Todavia, o Daniel Oliveira tem toda a razão quando verifica a contradição que emerge desta situação. Na falta de um SNS realmente universal e de qualidade, aos trabalhadores do sector público é dada a possibilidade de recorrer à oferta privada, comparticipada pelo Estado, enquanto que tal possibilidade não se encontra aberta à generalidade dos trabalhadores do sector privado. Até aqui, estamos de acordo, mas face a estas duas premissas, qual é a origem do problema, isto é, da contradição? A existência da ADSE ou a inexistência de um SNS gratuito, universal e de qualidade? A meu ver, é claramente a segunda, e é nessa tecla que a esquerda deve bater.

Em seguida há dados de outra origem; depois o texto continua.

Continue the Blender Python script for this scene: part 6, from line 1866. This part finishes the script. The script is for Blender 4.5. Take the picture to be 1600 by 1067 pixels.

Em adição a isto, o Daniel Oliveira queixa-se do efeito nefasto que a manutenção da ADSE tem nas contas públicas, isto é, do peso que as comparticipações terão no orçamento estatal. Também aqui o Daniel tropeça, como já começa a ser habitual, no que devem ser as bandeiras da esquerda de combate. Continua a fazer o jogo da direita liberal e social-liberal, que insiste em resolver o problema das contas públicas à conta dos desprivilegiados. O Daniel está preocupado com as contas públicas? Então, reivindique o não-pagamento da dívida aos agiotas dos bancos, que exija a nacionalização dos sectores centrais da economia, como a GALP, que tão lucrativa se revela. Exija um imposto sobre as fortunas e o fim dos offshores e do sigilo bancário, como o seu partido justamente defende. Não entre na armadilha levantada pela direita e pelo PS de arremessar nas costas dos trabalhadores, especialmente nos “privilegiados” funcionários públicos, o peso de um capitalismo em crise profunda, que brande o desmantelamento da economia pública como solução para rentabilizar o seu capital.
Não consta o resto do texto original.